How much of an impact are the FAANGs having on the market?
And is there a logic to their internal divergence?
Earlier in the week Netflix got absolutely trounced. It’s share price fell well over 30%. The immediate cause for a fall in subscribers. But this must be read in light of longer term concerns about competition in the online streaming market. We will get back to this later.
The main question I want to ask (and answer) here is whether the infamous FAANG stocks — an acronym plagued with company name changes since it was coined — are still driving markets. Since the recovery of markets after the 2008 financial crisis, it is no secret that the FAANGs have been pack leaders in the main equities indices.
We can see this by looking at price movements between 2014 and 2020. The chart below shows two FAANG portfolios, one equal-weighted and one weighted by market cap.
Even eyeballing the chart we can see the the markets and FAANGs move together. But the FAANGs perform a lot better than the indices.
Now look at the same data since last year.
In terms of performance, the worm has turned. An equal-weighted FAANG portfolio underperformed the S&P500 and the NASDAQ and a market cap-weighted portfolio underperformed the NASDAQ.
What is harder to determine by simple eyeballing is whether the impact the FAANGs are having on the indices has increased or decreased in recent times. To check this, we have run betas and correlations of the FAANGs stocks on both incides, as well as how they have impacted the two portfolios. We compare how these statistics looked in 2014-2020 to how they looked in the last year.

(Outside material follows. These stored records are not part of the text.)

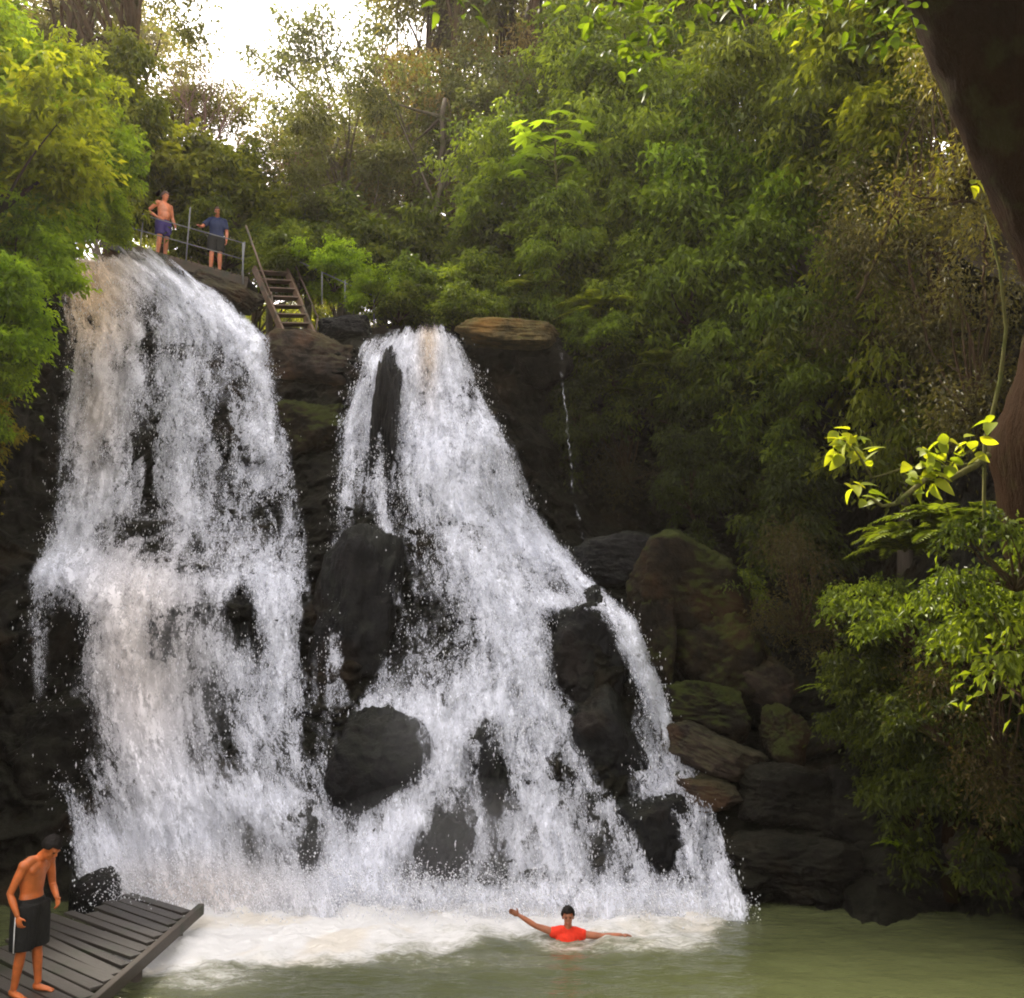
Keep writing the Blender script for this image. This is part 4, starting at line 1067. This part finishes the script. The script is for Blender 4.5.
lime_branch([([(988, 455, 10.9), (975, 466, 10.8), (945, 482, 10.6), (925, 480, 10.5), (895, 504, 10.4), (882, 506, 10.4), (868, 496, 10.4)], .045),
             ([(985, 462, 10.8), (950, 467, 10.8), (905, 468, 10.9), (872, 478, 11.0), (855, 452, 11.1)], .022),
             ([(872, 478, 11.), (862, 460, 11.), (848, 440, 11.1)], .018), ([(895, 504, 10.4), (903, 492, 10.3)], .014), ([(945, 482, 10.6), (955, 460, 10.5), (980, 445, 10.4)], .016)],
            0, .21, 31, 'low_branch', 'leaves',
            spots=[(846, 436, 11.1, 9, .07), (842, 450, 11.1, 11, .08), (856, 436, 11., 5, .05), (868, 455, 11.1, 6, .08), (852, 482, 10.6, 3, .05), (864, 494, 10.4, 5, .06), (885, 500, 10.4, 2, .03),
                   (931, 452, 10.5, 8, .05), (948, 440, 10.5, 5, .05), (944, 464, 10.5, 3, .04), (960, 455, 10.4, 3, .04), (976, 438, 10.4, 4, .04), (978, 456, 10.4, 2, .03), (992, 420, 10.4, 3, .03), (924, 474, 10.5, 14, .09), (914, 482, 10.5, 4, .05), (970, 182, 10.4, 4, .05), (930, 482, 10.5, 4, .06)])
# high branch with leaves hanging into the top of the picture
hb = []
rr_ = np.random.default_rng(44)
for k in range(32):
    px = rr_.uniform(560, 905); hb.append((px, rr_.uniform(-40, 18) + 30 * np.exp(-((px - 640) / 45) ** 2) * rr_.uniform(0, 1.6) + 22 * np.exp(-((px - 850) / 60) ** 2) * rr_.uniform(0, 2.), 8.6 + rr_.normal(0, .3), 9, .12))
hb += [(px, py, 8.4, 14, .10) for px, py in [(635, 55), (650, 62), (628, 45), (590, 12), (672, 25), (730, 8), (435, -8), (460, -4)]]
lime_branch([([(925, -90, 10.6), (850, -70, 9.5), (740, -45, 8.8), (620, -40, 8.5), (520, -30, 8.5), (430, -35, 8.5)], .07)] + [([(px, -45, 8.7), (px - 8, -10, 8.6), (px - 12, 18, 8.5)], .012) for px in (600, 645, 700, 760, 820, 860)],
            0, .13, 33, 'high_branch', 'leaves', spots=hb, lm=LEAF_Y)
# crown above the picture, extended unseen behind and down the right bank for shade
r = np.random.default_rng(61)
cen = crown_centres(r, 620, (9.5, 8.5, 9), 61, -.95, lob=.25) + np.array([7.5, 3.5, 13.])
keepc = []
for c in cen:
    yy = max(c[1], 1.)
    y_ = proj(c[0], yy + 1., c[2] - 2.6)[1]; x_ = proj(c[0] - 2.6, yy + 1., c[2])[0]
    keepc.append((y_ < -90 or c[1] < 1. or x_ > 1150) and c[2] > (3.5 if x_ > 1150 or c[0] > 6 else 6.5) and (c[1] > 2 or abs(c[0]) > 2.5))
cen = cen[np.array(keepc)]
mbl = MB()
for c in cen[::9]: limbs(mbl, dense[-1], [c - LT0], .16, r)
link('limb', mbl.mesh('limb', BARK_R), lt)
link('crown', foliage_mesh('crown', cen - LT0, r.uniform(.7, 1.3, len(cen)), 75, .26, .12, LEAF, r, .3, .6), lt)

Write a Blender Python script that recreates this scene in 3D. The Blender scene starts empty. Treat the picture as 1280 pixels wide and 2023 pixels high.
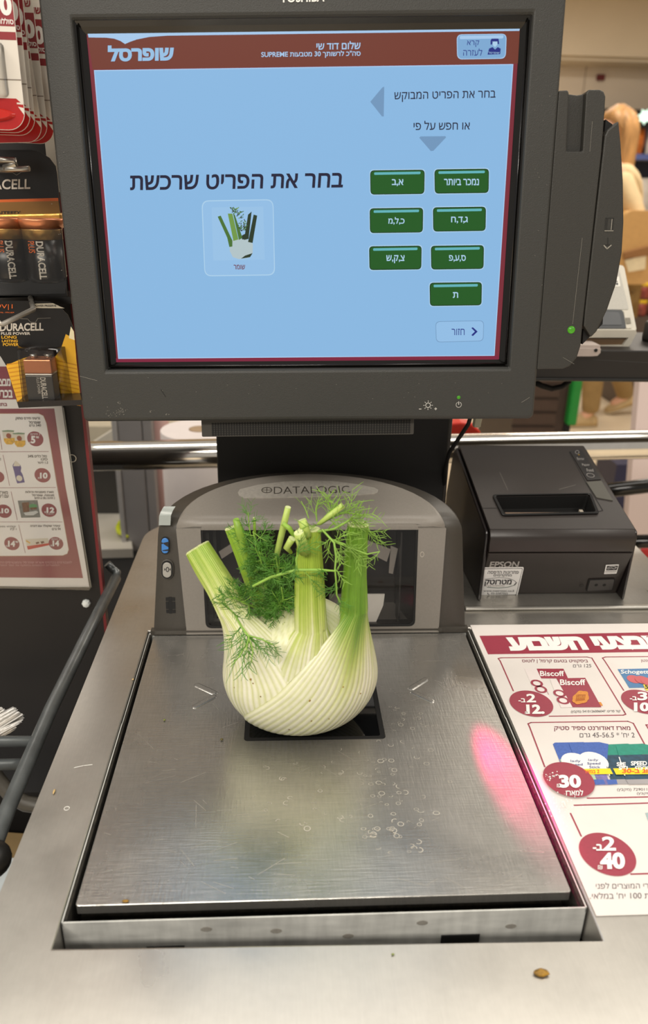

With the exception of Netflix and Facebook, the FAANGs are impacting markets more in the last year than they were in the period 2014-2020.
How do we interpret this? Well, first of all, the FAANGs taken as a whole are still driving the markets. But when we drill down we see that markets have stopped paying as much attention to Facebook and Netflix. We might say that these two stocks have been deFAANGed.
Why? These two stocks have always been the weakest of the bunch. Google, Amazon, Apple and Microsoft all have solid monopolies — or ‘wide moats’ — in their respective sectors. But there has never been any reason that Netflix could not be subject to competition by new entries into the streaming market. Likewise, Facebook does not have a clear monopoly over targetted advertising.
These differences in business models have been apparent to some observers, myself included, for years. But now that the competition is actually happening, the markets appear to have starting differentiating between the true tech monopolies and the tech companies subject to competition.
Could wily investors have made money trading this by utilising a long monopoly-short competitive trade? You bet.
Is such a trade still attractive? That is hard to saw without doing a bottom-up analysis on the companies in question — especially Netflix and Facebook. Is it worth doing such a bottom-up analysis if you have money to invest? I think so.
Apple does not really have a monopoly. Rather it functions off the mainline of mobile device (i.e. it's not Android-based) & content platform competition. It has been very successful in comamnding a premium (halo effect?) for its devices and content and growing unit volumes for their LOBs - but I think their ability to do both in the future is extremely questionable.
a) Most countries (certainly Western and many of those the Global South) are operating in an infalationary environment. This is signfiicant in tending to reduce the price premium that can be realized as well as motivating content piracy.
b) It is facing supply chain challenges in China and it's not immediately obvious how they will abate.
c) China is an enormously-important market for them and their competitive position there seems likely to slip for various reasons (which I will only bore you with should you request an account of them).
Microsoft and Google would appear to be in the strongest positions, IMO. But even the latter has high-sentitivity to consumer discretionary spending - which seems difficult to sustain in the current not-so-transitory-as-formerly-believed inflationary envrionment.